Pero a un libro se le pide otra cosa, no sé: un poco más de reposo, un poco más de reflexión, de hondura. De acuerdo, los pasajes en los que repasa sus años infantiles (la difícil relación con la madre, el abandono del padre, la hermana a la que descubriría muy tarde) poseen esa pegada. La autora quería contarnos de dónde viene, es decir, de qué pasta está hecha, y lo hace muy bien, pintando de paso un telón expresionista de la España de la época –menos periclitada de lo que pareciera a simple vista– agudo y vívido. Esa habilidad no está al alcance de cualquiera.

Lo malo es cuando el relato oscila hacia el otro extremo, el de la salida de El País. Empieza bien, recreando la cita con ese personaje mezquino, el Químico, que desempeña funciones de liquidador. La cosa promete: no sangre, no vísceras. Promete verdad. Promete que, desde la perspectiva privilegiada de alguien que ha pasado allí tres décadas, que conoce la casa como nadie, que saluda por su nombre al último bedel, va a contarnos todo lo que quisimos siempre saber de El País y nunca nos decidimos a preguntar, porque nadie iba a responder. La cara y la cruz, lo bueno y lo malo. Y eso solo llega en forma de pinceladas leves, casi distraídas. A veces la clava: “’Soy de El País’ era la frase milagrosa, el conjuro que eliminaba obstáculos y garantizaba tratamiento VIP. Se repitió con tanta prepotencia esa frase que sembró no poco odio en otras redacciones”. Quien lo probó lo sabe.

Sin embargo, nunca se llega al hueso. Y mucho menos al hueso más grande y duro, el que ‘a priori’ todo el mundo esperaba ver mordido en estas páginas: Juan Luis Cebrián. Si Maruja Torres iba a añadir una nueva entrega a esa incipiente tradición literaria española, la novela anti-Cebrián, debería haberse leído Todo empezó con Obdulio, de Bosco Esteruelas, pionera del género y más valiente, o menos prudente, que la suya. Porque si una ha tenido ese contacto privilegiado con uno de los hombres más influyentes de la España de las últimas décadas, si una ha estado tan cerca del poder mediático con mayúsculas y presume –como bien puede presumir Maruja– de capacidad de observación y mordiente en la pluma, entonces no es de recibo despachar a ese miura con cuatro capotazos. No. O se borda la faena, o mejor no entrar en ese coso, y con esto paro ya la retahíla de socorridas metáforas taurinas, no se me reboten mis amigos abolicionistas.

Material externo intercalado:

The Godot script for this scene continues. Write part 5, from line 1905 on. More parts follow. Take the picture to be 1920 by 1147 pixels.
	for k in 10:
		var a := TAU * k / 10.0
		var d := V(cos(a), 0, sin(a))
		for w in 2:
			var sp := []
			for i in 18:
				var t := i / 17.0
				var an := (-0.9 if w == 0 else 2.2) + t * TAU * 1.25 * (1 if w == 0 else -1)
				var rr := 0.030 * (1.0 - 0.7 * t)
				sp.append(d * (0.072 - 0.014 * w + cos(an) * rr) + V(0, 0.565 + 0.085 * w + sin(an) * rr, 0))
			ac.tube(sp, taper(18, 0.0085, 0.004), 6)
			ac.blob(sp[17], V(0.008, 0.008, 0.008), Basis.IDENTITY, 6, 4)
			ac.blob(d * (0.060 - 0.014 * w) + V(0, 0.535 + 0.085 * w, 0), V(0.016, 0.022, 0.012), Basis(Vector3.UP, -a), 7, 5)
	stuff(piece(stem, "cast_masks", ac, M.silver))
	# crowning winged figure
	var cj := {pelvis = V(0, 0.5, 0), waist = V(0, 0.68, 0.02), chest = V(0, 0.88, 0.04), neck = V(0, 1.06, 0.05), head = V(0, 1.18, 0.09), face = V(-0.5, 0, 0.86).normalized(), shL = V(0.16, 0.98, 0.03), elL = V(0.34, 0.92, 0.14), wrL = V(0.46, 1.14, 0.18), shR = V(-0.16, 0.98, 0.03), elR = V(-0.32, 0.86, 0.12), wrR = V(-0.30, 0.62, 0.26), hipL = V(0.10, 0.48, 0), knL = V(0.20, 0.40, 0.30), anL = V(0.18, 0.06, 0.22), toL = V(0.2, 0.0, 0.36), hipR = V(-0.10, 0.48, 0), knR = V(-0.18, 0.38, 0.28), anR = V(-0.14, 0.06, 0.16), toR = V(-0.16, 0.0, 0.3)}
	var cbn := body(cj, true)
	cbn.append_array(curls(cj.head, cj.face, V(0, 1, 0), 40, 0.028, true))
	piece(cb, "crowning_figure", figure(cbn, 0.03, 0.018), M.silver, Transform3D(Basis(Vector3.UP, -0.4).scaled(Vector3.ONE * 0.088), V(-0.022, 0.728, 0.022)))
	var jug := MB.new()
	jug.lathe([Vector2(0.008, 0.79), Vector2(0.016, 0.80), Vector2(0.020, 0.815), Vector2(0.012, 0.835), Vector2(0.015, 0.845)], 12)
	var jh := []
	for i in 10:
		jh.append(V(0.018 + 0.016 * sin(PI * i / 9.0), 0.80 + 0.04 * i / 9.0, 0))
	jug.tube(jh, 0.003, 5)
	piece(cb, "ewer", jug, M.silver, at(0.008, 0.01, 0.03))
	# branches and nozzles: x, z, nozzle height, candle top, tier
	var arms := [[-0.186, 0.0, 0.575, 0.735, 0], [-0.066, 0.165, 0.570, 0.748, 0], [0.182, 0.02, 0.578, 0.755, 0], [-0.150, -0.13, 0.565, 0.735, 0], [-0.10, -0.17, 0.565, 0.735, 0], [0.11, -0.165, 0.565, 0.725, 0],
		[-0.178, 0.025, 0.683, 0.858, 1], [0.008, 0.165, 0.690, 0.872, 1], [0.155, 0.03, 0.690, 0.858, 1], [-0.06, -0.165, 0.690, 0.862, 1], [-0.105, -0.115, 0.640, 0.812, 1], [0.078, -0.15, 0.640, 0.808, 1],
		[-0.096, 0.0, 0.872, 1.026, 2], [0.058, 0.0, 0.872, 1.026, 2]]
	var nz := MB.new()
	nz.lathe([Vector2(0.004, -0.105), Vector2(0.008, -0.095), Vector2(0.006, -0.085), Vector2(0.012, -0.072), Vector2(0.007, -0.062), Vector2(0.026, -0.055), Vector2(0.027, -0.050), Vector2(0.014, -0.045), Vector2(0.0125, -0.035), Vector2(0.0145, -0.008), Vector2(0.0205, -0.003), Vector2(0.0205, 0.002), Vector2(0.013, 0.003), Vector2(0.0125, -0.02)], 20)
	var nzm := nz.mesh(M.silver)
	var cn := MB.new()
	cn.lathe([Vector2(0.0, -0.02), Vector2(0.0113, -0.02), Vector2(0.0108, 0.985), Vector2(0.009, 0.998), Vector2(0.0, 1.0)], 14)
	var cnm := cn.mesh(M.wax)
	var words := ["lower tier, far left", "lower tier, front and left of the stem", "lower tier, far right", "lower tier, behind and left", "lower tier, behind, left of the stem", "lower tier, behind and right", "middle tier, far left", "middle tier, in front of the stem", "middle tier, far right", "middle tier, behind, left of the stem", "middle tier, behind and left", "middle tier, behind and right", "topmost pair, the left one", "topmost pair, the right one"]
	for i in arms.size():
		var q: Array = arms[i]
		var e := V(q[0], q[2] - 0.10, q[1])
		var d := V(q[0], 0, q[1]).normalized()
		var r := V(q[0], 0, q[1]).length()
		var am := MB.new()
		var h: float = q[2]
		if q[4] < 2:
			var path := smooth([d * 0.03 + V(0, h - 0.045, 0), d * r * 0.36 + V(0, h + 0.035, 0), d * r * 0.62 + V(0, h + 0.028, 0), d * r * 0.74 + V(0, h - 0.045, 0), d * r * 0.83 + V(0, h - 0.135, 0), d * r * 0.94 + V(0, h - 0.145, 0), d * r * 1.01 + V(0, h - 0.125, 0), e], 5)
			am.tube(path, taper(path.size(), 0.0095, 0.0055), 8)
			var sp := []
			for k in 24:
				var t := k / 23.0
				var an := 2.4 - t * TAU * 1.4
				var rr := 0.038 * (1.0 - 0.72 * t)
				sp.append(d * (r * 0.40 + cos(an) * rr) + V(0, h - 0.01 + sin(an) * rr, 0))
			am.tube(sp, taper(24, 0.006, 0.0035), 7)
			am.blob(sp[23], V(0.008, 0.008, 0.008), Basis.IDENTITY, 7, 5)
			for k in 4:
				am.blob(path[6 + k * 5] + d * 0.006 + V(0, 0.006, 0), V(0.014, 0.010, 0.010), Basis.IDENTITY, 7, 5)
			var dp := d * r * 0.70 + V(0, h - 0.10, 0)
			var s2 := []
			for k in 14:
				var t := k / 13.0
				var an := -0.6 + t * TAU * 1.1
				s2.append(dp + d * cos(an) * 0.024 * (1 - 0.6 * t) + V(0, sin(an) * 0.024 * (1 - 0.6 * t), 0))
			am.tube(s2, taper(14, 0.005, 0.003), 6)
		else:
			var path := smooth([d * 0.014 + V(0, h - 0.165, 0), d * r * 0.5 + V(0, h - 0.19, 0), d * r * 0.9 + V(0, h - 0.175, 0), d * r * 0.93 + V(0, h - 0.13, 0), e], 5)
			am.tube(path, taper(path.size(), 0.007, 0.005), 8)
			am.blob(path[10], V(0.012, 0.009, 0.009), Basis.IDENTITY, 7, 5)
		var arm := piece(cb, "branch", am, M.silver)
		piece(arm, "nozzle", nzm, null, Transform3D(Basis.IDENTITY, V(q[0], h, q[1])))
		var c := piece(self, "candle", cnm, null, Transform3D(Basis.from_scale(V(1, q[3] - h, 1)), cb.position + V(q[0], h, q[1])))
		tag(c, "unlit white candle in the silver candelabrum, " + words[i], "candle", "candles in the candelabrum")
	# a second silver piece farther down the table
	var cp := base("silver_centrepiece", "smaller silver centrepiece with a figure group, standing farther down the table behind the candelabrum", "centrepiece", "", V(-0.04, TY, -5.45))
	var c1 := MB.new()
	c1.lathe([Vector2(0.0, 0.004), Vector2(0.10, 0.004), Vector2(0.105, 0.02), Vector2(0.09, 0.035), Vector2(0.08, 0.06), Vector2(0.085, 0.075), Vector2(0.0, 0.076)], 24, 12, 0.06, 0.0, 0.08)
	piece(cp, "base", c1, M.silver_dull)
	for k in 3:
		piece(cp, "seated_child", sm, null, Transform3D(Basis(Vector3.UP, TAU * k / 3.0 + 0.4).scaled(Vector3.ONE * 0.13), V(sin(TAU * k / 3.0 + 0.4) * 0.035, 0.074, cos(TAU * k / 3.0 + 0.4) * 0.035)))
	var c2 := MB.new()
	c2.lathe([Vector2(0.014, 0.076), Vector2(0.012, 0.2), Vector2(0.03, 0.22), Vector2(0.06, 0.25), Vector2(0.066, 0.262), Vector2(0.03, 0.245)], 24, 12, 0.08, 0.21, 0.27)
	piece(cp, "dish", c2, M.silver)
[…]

Llegando casi al final del relato, nos asiste la certeza de que Maruja, maestra indiscutible, todavía puede culminar su proyecto rayando a gran altura. Esas expectativas, lamento decirlo, quedan defraudadas cuando se entrega a un recorrido apresurado, sin pena ni gloria, por algunos de los mediterráneos que ha frecuentado (Líbano, Egipto, Siria), que nos recuerda, para mal, los desnortes de Esperadme en el cielo, su peculiar homenaje a Vázquez Montalbán y a Terenci Moix. Pero el remate es tan deslavazado, tan de nota a vuelapluma, que cunde la decepción conforme nos acercamos a las últimas páginas, que casi parecen redactadas “en tiempo real”, donde explica su redescubrimiento de Cádiz y su intención de afincarse en Tarifa.

No todo es tan pobre, claro. A veces aparecen destellos de la Maruja que conocemos. Sabe transmitir, muy bien, por ejemplo, la angustia que rodea a aquello que decía Carlos Edmundo de Ory –y si no lo decía él, le pega haberlo dicho– : que envejecer es arrastrar una carreta de muertos. Y hay que tener desde luego mucho oficio para contar con esa gracia el único bofetón que le dio un hombre en su vida, el que le propinó nada menos que Dennis Hopper. Pero estamos hablando de nuestra Oriana Fallaci: no basta con eso. Una chica de barrio nunca se rinde, y menos ante la página en blanco. Y si ella no estaba con ánimos, o con inspiración, o temía represalias de las altas esferas, habría necesitado un editor que le transmitiera confianza y paciencia. Que le permitiera llamarse Dispersión, sí, pero no Pereza. Y mucho menos Prisa.